> Provided data
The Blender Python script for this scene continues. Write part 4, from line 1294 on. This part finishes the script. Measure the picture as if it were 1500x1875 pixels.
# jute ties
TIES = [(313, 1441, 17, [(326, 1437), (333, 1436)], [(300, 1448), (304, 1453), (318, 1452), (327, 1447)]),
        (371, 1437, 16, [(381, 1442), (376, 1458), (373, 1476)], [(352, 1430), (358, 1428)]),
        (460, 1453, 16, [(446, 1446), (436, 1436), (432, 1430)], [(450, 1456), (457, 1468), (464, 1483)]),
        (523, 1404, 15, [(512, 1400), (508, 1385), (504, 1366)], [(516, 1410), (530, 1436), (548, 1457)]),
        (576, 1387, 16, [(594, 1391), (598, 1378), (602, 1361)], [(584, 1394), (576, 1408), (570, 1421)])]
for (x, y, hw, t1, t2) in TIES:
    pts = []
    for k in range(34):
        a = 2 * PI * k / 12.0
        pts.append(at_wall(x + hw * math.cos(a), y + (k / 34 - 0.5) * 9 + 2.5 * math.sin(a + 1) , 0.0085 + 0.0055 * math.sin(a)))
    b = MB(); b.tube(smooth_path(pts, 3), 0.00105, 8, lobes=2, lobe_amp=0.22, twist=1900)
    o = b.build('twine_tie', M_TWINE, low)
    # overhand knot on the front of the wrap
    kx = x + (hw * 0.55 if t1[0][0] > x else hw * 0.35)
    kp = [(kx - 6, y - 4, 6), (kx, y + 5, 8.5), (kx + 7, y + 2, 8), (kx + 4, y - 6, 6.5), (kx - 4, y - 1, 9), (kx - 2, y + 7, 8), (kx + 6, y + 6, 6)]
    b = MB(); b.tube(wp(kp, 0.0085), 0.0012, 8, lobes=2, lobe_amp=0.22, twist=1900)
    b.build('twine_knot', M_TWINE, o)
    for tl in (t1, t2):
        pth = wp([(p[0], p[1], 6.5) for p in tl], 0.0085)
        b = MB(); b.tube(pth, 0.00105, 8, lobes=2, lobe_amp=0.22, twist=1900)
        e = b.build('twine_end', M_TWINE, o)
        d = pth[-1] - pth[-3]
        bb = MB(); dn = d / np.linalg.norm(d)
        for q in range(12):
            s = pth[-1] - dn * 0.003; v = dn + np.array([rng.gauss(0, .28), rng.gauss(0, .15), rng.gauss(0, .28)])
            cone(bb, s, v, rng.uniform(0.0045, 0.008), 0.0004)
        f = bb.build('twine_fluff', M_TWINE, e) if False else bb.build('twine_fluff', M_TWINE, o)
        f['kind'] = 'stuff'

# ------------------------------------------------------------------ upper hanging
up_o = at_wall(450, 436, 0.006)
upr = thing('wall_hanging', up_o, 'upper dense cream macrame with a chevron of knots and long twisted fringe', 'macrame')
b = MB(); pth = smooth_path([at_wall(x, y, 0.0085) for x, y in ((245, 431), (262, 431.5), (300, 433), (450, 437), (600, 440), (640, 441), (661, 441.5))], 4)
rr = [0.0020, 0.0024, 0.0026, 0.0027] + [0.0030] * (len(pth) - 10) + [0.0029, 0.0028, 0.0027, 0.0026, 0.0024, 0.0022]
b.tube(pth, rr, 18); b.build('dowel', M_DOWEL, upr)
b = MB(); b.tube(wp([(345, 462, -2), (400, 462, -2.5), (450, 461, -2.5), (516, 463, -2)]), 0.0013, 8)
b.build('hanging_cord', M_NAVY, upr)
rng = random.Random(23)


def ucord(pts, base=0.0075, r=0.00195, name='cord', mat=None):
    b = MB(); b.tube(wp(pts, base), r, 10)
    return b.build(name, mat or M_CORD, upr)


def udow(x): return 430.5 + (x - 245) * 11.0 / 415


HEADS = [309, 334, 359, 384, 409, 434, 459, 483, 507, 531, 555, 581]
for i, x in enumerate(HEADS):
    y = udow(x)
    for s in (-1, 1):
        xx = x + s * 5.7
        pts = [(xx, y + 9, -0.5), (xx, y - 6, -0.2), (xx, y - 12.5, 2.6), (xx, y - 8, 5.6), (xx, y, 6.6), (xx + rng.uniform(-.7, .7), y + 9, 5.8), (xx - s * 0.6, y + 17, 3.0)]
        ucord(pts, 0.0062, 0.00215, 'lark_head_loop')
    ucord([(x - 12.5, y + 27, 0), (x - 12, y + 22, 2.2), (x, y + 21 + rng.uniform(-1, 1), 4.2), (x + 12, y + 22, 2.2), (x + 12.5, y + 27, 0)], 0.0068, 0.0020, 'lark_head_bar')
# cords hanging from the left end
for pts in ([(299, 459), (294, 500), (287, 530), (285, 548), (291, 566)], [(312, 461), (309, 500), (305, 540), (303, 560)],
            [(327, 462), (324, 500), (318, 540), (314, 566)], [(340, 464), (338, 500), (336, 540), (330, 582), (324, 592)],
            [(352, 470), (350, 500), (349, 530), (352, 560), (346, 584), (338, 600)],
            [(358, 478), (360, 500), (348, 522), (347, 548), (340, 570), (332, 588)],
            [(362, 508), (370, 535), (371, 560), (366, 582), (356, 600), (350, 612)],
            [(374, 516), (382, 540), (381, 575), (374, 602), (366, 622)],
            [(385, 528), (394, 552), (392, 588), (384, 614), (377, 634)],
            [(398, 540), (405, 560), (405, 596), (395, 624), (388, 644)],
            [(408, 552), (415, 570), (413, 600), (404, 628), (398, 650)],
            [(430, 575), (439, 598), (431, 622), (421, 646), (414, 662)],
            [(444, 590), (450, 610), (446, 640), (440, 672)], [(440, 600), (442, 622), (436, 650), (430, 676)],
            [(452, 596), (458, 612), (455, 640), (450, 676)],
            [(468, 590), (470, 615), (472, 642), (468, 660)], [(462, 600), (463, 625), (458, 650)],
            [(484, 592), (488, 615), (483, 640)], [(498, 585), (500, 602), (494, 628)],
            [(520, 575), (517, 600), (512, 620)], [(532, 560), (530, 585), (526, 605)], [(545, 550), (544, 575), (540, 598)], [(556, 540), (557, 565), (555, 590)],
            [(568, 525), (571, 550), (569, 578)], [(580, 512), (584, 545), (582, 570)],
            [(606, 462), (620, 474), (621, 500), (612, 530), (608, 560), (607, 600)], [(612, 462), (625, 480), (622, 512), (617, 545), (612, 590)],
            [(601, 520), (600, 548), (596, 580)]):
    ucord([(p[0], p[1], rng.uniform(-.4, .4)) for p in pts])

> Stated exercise
Verbatim output is expected for the lines from the start of the data to the line in which "f['kind'] = 'stuff'" appears, both included.

> Full response
The Blender Python script for this scene continues. Write part 4, from line 1294 on. This part finishes the script. Measure the picture as if it were 1500x1875 pixels.
# jute ties
TIES = [(313, 1441, 17, [(326, 1437), (333, 1436)], [(300, 1448), (304, 1453), (318, 1452), (327, 1447)]),
        (371, 1437, 16, [(381, 1442), (376, 1458), (373, 1476)], [(352, 1430), (358, 1428)]),
        (460, 1453, 16, [(446, 1446), (436, 1436), (432, 1430)], [(450, 1456), (457, 1468), (464, 1483)]),
        (523, 1404, 15, [(512, 1400), (508, 1385), (504, 1366)], [(516, 1410), (530, 1436), (548, 1457)]),
        (576, 1387, 16, [(594, 1391), (598, 1378), (602, 1361)], [(584, 1394), (576, 1408), (570, 1421)])]
for (x, y, hw, t1, t2) in TIES:
    pts = []
    for k in range(34):
        a = 2 * PI * k / 12.0
        pts.append(at_wall(x + hw * math.cos(a), y + (k / 34 - 0.5) * 9 + 2.5 * math.sin(a + 1) , 0.0085 + 0.0055 * math.sin(a)))
    b = MB(); b.tube(smooth_path(pts, 3), 0.00105, 8, lobes=2, lobe_amp=0.22, twist=1900)
    o = b.build('twine_tie', M_TWINE, low)
    # overhand knot on the front of the wrap
    kx = x + (hw * 0.55 if t1[0][0] > x else hw * 0.35)
    kp = [(kx - 6, y - 4, 6), (kx, y + 5, 8.5), (kx + 7, y + 2, 8), (kx + 4, y - 6, 6.5), (kx - 4, y - 1, 9), (kx - 2, y + 7, 8), (kx + 6, y + 6, 6)]
    b = MB(); b.tube(wp(kp, 0.0085), 0.0012, 8, lobes=2, lobe_amp=0.22, twist=1900)
    b.build('twine_knot', M_TWINE, o)
    for tl in (t1, t2):
        pth = wp([(p[0], p[1], 6.5) for p in tl], 0.0085)
        b = MB(); b.tube(pth, 0.00105, 8, lobes=2, lobe_amp=0.22, twist=1900)
        e = b.build('twine_end', M_TWINE, o)
        d = pth[-1] - pth[-3]
        bb = MB(); dn = d / np.linalg.norm(d)
        for q in range(12):
            s = pth[-1] - dn * 0.003; v = dn + np.array([rng.gauss(0, .28), rng.gauss(0, .15), rng.gauss(0, .28)])
            cone(bb, s, v, rng.uniform(0.0045, 0.008), 0.0004)
        f = bb.build('twine_fluff', M_TWINE, e) if False else bb.build('twine_fluff', M_TWINE, o)
        f['kind'] = 'stuff'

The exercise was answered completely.